На мой взгляд, в картине «12» сталкиваются три правды. Первая – личная правда, исходящая из собственной жизненной истории, в которой каждый играет по своим законам, имеет свои убеждения и пристрастия. Скажем, директор кладбища (Алексей Горбунов) знает о гадких махинациях своих могильщиков и спокойно пользуется доходами с богопротивных делишек, но на вырученные могильные деньги он широко благотворительствует и совестью не мается. Русский человек по закону жить никогда не будет, декларирует он, – русскому противно все внеличное. Да и каждый из присяжных что-то такое придумал для себя, какие-то законы и закончики для своего пользования. Вторая правда – национальная. В ней человек отождествляет себя с общностью и противопоставляет себя общности. И здесь трибун национального унижения (герой Гармаша), как бы требующий консолидироваться без раздумий перед лицом опасности национального уничтожения, сталкивается с героем Гафта (евреем), героем Газарова (кавказцем) и героем Стоянова (космополитом). Выиграв с помощью яркой художественной агрессии борьбу с космополитом (Гармаш в лицах заставляет бедолагу пережить воображаемое нападение кавказских разбойников на его семью), остальные битвы человек толпы проигрывает.

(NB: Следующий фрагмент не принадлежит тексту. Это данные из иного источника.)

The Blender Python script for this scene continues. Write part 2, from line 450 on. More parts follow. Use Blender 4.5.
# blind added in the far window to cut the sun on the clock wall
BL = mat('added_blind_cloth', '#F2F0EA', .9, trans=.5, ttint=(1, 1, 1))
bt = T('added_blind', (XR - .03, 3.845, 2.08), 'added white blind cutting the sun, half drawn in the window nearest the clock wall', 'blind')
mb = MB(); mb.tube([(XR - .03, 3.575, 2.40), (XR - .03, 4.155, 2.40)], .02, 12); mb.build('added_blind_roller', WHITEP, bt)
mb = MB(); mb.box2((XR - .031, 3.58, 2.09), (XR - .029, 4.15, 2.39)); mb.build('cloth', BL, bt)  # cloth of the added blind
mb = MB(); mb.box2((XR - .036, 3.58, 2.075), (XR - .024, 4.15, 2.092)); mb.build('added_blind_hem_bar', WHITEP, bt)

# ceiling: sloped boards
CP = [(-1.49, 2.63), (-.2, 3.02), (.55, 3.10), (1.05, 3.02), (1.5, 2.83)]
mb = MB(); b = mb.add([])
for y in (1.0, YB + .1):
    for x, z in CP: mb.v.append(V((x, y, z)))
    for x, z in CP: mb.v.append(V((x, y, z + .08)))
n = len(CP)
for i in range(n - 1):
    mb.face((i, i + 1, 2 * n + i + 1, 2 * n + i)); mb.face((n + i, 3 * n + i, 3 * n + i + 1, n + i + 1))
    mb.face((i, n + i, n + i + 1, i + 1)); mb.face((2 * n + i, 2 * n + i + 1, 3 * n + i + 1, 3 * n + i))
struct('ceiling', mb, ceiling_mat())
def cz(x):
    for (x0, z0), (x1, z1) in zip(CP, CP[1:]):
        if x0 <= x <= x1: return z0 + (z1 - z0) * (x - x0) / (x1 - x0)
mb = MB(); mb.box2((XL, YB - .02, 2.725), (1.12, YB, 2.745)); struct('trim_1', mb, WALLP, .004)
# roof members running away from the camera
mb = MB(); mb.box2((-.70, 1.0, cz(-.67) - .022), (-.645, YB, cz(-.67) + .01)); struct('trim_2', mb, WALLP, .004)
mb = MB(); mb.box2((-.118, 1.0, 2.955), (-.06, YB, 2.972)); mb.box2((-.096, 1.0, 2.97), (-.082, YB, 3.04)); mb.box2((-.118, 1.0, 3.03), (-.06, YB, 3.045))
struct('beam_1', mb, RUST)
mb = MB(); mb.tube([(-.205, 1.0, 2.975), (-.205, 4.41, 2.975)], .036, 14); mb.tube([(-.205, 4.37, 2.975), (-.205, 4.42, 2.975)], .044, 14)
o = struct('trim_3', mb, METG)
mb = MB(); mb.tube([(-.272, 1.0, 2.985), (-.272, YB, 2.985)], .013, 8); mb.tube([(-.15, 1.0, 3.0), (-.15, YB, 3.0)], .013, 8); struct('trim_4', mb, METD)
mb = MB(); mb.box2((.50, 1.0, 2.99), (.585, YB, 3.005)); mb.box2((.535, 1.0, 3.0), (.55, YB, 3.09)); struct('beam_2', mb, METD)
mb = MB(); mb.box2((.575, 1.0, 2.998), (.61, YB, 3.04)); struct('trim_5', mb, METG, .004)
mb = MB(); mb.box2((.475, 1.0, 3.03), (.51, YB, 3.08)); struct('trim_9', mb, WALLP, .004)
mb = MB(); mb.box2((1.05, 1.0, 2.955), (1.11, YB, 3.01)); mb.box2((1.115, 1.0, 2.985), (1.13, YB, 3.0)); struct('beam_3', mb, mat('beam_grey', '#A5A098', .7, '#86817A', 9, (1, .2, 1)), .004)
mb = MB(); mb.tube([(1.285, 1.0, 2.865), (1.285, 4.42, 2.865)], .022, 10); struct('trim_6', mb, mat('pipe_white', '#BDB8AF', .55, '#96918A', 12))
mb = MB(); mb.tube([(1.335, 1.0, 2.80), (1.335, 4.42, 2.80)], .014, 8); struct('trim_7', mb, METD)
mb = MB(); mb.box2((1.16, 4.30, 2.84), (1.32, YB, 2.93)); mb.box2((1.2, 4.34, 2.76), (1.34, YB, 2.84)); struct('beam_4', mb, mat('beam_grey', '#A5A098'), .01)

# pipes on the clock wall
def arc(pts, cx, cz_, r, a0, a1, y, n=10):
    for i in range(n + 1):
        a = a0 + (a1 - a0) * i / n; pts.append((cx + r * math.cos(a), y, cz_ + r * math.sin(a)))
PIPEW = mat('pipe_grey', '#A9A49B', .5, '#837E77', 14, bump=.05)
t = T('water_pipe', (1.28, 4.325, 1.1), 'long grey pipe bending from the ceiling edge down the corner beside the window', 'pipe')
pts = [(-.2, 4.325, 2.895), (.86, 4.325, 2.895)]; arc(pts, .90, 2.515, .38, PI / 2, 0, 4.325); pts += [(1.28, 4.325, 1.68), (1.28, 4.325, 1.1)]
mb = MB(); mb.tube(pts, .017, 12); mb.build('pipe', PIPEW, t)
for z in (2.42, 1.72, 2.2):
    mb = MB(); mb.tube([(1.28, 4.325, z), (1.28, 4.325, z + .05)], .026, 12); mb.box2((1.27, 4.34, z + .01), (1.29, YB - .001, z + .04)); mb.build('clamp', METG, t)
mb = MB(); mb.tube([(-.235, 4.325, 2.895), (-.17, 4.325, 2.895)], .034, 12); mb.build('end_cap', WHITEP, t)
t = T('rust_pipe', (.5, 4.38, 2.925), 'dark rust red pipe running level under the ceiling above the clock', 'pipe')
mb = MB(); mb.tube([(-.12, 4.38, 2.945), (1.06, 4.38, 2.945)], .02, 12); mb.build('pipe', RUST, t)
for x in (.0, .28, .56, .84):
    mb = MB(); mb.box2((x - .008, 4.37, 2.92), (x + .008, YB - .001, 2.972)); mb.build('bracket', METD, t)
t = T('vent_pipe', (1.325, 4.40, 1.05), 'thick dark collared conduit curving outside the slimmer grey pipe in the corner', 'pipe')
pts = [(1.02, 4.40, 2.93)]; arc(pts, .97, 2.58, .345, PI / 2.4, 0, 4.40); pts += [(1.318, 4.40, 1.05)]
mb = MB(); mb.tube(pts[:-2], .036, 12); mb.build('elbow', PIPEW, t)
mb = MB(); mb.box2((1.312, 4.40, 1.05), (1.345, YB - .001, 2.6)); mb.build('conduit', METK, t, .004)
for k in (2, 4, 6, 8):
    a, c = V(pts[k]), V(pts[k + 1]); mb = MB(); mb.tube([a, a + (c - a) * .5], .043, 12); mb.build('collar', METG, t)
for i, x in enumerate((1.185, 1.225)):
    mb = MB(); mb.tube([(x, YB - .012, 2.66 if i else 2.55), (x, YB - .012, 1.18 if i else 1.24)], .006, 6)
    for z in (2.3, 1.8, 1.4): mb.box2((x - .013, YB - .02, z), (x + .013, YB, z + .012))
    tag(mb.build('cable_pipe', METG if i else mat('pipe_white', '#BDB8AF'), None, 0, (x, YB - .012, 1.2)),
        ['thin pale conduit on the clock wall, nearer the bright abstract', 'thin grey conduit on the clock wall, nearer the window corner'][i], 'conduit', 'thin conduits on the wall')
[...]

Еврей ведет себя умнее и достойнее, а кавказец, столь обманчиво мирный и простодушный, в ролевой игре с кинжалом, когда присяжные хотят понять, мог или не мог нанести подсудимый удар сверху, выказывает столько силы, ловкости, удали и великолепно-артистического (но и грозного!) щегольства, что становится понятно: агрессия униженной русской толпы – это детский лепет. Голые, больные эмоции. Сталкиваясь с настоящей силой – силой ума или силой искусства воевать, – они мигом распыляются в ничто. Сам же таксист, как оказалось, забил собственного сына, так что тот чуть не повесился, – какая уж тут правда?